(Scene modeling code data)
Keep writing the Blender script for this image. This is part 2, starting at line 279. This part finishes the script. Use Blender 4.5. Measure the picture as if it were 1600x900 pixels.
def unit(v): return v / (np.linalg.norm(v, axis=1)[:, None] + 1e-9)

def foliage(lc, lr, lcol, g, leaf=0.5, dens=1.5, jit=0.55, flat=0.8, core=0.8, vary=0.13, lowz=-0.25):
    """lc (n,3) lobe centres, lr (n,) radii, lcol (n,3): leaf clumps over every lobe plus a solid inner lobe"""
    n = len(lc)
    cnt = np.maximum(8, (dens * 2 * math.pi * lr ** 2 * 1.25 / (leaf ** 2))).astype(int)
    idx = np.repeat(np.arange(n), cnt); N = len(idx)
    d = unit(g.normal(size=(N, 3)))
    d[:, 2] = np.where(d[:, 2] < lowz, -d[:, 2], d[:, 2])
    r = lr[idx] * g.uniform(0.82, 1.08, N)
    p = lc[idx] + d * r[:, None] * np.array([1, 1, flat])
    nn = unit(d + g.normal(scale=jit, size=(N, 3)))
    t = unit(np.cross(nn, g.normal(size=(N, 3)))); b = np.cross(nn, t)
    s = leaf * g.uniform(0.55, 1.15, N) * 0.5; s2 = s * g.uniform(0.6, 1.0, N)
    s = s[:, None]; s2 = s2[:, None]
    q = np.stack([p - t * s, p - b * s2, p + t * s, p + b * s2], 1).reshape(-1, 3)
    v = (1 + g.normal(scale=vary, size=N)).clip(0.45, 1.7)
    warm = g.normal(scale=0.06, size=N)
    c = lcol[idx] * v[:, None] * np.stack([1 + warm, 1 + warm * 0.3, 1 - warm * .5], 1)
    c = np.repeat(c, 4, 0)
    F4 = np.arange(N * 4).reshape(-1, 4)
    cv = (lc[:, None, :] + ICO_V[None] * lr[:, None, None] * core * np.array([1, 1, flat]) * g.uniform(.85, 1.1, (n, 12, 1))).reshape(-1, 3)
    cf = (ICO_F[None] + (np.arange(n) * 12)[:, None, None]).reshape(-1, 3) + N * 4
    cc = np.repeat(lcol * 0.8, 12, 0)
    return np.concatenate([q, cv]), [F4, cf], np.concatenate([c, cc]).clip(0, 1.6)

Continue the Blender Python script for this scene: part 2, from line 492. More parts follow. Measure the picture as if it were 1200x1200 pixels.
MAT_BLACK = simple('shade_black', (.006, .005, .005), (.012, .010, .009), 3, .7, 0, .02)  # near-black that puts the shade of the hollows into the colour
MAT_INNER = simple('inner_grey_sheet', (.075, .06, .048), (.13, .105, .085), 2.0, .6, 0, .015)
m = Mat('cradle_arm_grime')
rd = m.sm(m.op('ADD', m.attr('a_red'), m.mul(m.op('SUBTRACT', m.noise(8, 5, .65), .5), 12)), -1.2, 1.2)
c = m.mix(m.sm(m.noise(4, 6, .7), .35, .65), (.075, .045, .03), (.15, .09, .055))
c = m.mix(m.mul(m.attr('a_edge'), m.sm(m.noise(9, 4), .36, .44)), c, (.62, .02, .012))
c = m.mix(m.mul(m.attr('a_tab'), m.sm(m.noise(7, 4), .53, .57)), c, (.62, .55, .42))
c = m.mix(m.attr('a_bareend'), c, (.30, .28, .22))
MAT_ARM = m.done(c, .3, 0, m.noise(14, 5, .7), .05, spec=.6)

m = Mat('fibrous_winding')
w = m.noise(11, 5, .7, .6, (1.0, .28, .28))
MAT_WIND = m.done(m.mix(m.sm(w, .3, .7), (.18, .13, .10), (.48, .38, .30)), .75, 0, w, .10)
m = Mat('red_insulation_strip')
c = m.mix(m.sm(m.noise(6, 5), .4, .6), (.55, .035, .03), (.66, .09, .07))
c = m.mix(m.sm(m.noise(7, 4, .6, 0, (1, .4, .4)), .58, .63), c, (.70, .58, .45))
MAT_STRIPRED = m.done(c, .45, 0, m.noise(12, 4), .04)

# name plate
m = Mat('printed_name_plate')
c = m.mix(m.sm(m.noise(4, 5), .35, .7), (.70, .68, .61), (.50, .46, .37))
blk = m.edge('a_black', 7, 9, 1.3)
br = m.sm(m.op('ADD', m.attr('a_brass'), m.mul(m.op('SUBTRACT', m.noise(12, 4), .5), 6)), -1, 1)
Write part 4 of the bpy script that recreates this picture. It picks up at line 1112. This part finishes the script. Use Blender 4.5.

Problem:
State, as a bare number, how many lines of the listing hold the word "Measure".

Output of the exercise:
2